David James Duncan speaks of “unsaying God”, that is, apophasis—theology defined by what God is not. God has been badly defined by so many people and so many traditions that we need to strip the baggage away from the name and treat it as we would any other—someone we are getting to know.
I had much the same thought yesterday, then lost it, so I was happy to read it again in God Laughs & Plays. My thought was that I need to return to a childlike curiosity about God, but I need to nuance that. I don’t seek to nor can I approach God as a tabula rasa—I have a lifetime of experience and learning crowding my brain but also informing my intuition. I often say the Christianity is the language I know, so that is the language I use about God. I can, however, discipline myself to approach God with a mindful approach, consciously muting all my preconceptions. How would I think about God if I hadn’t heard all this stuff? I’ll still have unconscious biases and preconceptions, hence the challenge, but I can seek them out and question them. How else can I think about this? What are my options?

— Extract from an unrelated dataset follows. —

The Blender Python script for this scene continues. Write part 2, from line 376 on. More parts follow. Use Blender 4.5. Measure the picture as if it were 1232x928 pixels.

It would be both arrogant and foolish to try to discover God without leaning on any existing traditions or thinking—there are a lot of good books (and essays and blogs and sermons and a long list of others) out there waiting to be consulted and critiqued and absorbed. The difference is that now I won’t accept them uncritically but will instead examine them for biases I don’t agree with and perspectives that I do. Hopefully I’ll find ideas I can’t classify one way or the other and have to cogitate and ruminate on until I’ve absorbed or excreted them as well.